"""

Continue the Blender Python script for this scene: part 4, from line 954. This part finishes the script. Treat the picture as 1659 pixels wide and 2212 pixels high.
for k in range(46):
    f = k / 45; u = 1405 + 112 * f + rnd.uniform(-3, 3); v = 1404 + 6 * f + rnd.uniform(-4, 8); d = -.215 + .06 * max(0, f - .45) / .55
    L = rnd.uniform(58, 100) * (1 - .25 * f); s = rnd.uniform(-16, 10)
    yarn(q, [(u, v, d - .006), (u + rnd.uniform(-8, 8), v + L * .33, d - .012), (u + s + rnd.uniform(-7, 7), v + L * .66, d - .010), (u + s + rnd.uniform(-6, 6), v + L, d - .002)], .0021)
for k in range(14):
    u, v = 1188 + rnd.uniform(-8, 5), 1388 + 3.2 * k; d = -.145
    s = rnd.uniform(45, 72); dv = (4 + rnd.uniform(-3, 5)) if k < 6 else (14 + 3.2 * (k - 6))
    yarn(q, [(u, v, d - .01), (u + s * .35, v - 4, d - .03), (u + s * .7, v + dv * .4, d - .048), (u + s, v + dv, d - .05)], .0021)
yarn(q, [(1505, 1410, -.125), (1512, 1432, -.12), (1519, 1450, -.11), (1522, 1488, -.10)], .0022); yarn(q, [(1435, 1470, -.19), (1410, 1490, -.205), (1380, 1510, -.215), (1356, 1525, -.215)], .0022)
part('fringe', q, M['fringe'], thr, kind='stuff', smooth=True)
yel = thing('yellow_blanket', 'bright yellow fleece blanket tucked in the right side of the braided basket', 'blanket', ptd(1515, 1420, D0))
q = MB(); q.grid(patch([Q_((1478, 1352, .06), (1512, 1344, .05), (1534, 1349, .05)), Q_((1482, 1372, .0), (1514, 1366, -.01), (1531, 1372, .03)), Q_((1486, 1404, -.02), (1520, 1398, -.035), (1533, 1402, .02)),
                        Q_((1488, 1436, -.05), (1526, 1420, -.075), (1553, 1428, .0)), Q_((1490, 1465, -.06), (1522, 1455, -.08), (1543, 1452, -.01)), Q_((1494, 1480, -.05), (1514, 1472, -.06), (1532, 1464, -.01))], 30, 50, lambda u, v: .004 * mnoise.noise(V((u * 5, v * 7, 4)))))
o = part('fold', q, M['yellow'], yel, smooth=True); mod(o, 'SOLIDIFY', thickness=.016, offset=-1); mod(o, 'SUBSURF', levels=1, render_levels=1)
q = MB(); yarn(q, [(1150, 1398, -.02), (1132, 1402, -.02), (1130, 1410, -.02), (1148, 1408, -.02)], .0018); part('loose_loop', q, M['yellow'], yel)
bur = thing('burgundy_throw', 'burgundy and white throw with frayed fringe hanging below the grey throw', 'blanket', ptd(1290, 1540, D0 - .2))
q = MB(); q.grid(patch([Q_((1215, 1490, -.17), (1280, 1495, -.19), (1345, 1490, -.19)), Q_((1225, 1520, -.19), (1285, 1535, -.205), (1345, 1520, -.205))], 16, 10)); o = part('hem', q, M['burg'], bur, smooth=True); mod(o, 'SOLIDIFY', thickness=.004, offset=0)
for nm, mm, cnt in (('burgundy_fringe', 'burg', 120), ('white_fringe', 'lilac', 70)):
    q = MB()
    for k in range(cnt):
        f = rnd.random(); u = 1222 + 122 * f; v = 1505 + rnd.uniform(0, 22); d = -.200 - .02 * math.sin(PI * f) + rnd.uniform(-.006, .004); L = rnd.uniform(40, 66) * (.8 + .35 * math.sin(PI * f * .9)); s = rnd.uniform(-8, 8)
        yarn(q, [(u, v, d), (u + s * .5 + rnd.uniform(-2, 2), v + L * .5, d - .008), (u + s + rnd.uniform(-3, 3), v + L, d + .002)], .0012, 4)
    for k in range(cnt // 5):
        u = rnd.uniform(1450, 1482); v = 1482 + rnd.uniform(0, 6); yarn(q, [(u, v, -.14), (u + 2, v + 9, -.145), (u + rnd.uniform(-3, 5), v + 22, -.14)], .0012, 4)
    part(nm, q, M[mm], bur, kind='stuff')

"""

__Instructions for the task__:
Write out the data again, exactly and in full.

__Task response__:
Continue the Blender Python script for this scene: part 4, from line 954. This part finishes the script. Treat the picture as 1659 pixels wide and 2212 pixels high.
for k in range(46):
    f = k / 45; u = 1405 + 112 * f + rnd.uniform(-3, 3); v = 1404 + 6 * f + rnd.uniform(-4, 8); d = -.215 + .06 * max(0, f - .45) / .55
    L = rnd.uniform(58, 100) * (1 - .25 * f); s = rnd.uniform(-16, 10)
    yarn(q, [(u, v, d - .006), (u + rnd.uniform(-8, 8), v + L * .33, d - .012), (u + s + rnd.uniform(-7, 7), v + L * .66, d - .010), (u + s + rnd.uniform(-6, 6), v + L, d - .002)], .0021)
for k in range(14):
    u, v = 1188 + rnd.uniform(-8, 5), 1388 + 3.2 * k; d = -.145
    s = rnd.uniform(45, 72); dv = (4 + rnd.uniform(-3, 5)) if k < 6 else (14 + 3.2 * (k - 6))
    yarn(q, [(u, v, d - .01), (u + s * .35, v - 4, d - .03), (u + s * .7, v + dv * .4, d - .048), (u + s, v + dv, d - .05)], .0021)
yarn(q, [(1505, 1410, -.125), (1512, 1432, -.12), (1519, 1450, -.11), (1522, 1488, -.10)], .0022); yarn(q, [(1435, 1470, -.19), (1410, 1490, -.205), (1380, 1510, -.215), (1356, 1525, -.215)], .0022)
part('fringe', q, M['fringe'], thr, kind='stuff', smooth=True)
yel = thing('yellow_blanket', 'bright yellow fleece blanket tucked in the right side of the braided basket', 'blanket', ptd(1515, 1420, D0))
q = MB(); q.grid(patch([Q_((1478, 1352, .06), (1512, 1344, .05), (1534, 1349, .05)), Q_((1482, 1372, .0), (1514, 1366, -.01), (1531, 1372, .03)), Q_((1486, 1404, -.02), (1520, 1398, -.035), (1533, 1402, .02)),
                        Q_((1488, 1436, -.05), (1526, 1420, -.075), (1553, 1428, .0)), Q_((1490, 1465, -.06), (1522, 1455, -.08), (1543, 1452, -.01)), Q_((1494, 1480, -.05), (1514, 1472, -.06), (1532, 1464, -.01))], 30, 50, lambda u, v: .004 * mnoise.noise(V((u * 5, v * 7, 4)))))
o = part('fold', q, M['yellow'], yel, smooth=True); mod(o, 'SOLIDIFY', thickness=.016, offset=-1); mod(o, 'SUBSURF', levels=1, render_levels=1)
q = MB(); yarn(q, [(1150, 1398, -.02), (1132, 1402, -.02), (1130, 1410, -.02), (1148, 1408, -.02)], .0018); part('loose_loop', q, M['yellow'], yel)
bur = thing('burgundy_throw', 'burgundy and white throw with frayed fringe hanging below the grey throw', 'blanket', ptd(1290, 1540, D0 - .2))
q = MB(); q.grid(patch([Q_((1215, 1490, -.17), (1280, 1495, -.19), (1345, 1490, -.19)), Q_((1225, 1520, -.19), (1285, 1535, -.205), (1345, 1520, -.205))], 16, 10)); o = part('hem', q, M['burg'], bur, smooth=True); mod(o, 'SOLIDIFY', thickness=.004, offset=0)
for nm, mm, cnt in (('burgundy_fringe', 'burg', 120), ('white_fringe', 'lilac', 70)):
    q = MB()
    for k in range(cnt):
        f = rnd.random(); u = 1222 + 122 * f; v = 1505 + rnd.uniform(0, 22); d = -.200 - .02 * math.sin(PI * f) + rnd.uniform(-.006, .004); L = rnd.uniform(40, 66) * (.8 + .35 * math.sin(PI * f * .9)); s = rnd.uniform(-8, 8)
        yarn(q, [(u, v, d), (u + s * .5 + rnd.uniform(-2, 2), v + L * .5, d - .008), (u + s + rnd.uniform(-3, 3), v + L, d + .002)], .0012, 4)
    for k in range(cnt // 5):
        u = rnd.uniform(1450, 1482); v = 1482 + rnd.uniform(0, 6); yarn(q, [(u, v, -.14), (u + 2, v + 9, -.145), (u + rnd.uniform(-3, 5), v + 22, -.14)], .0012, 4)
    part(nm, q, M[mm], bur, kind='stuff')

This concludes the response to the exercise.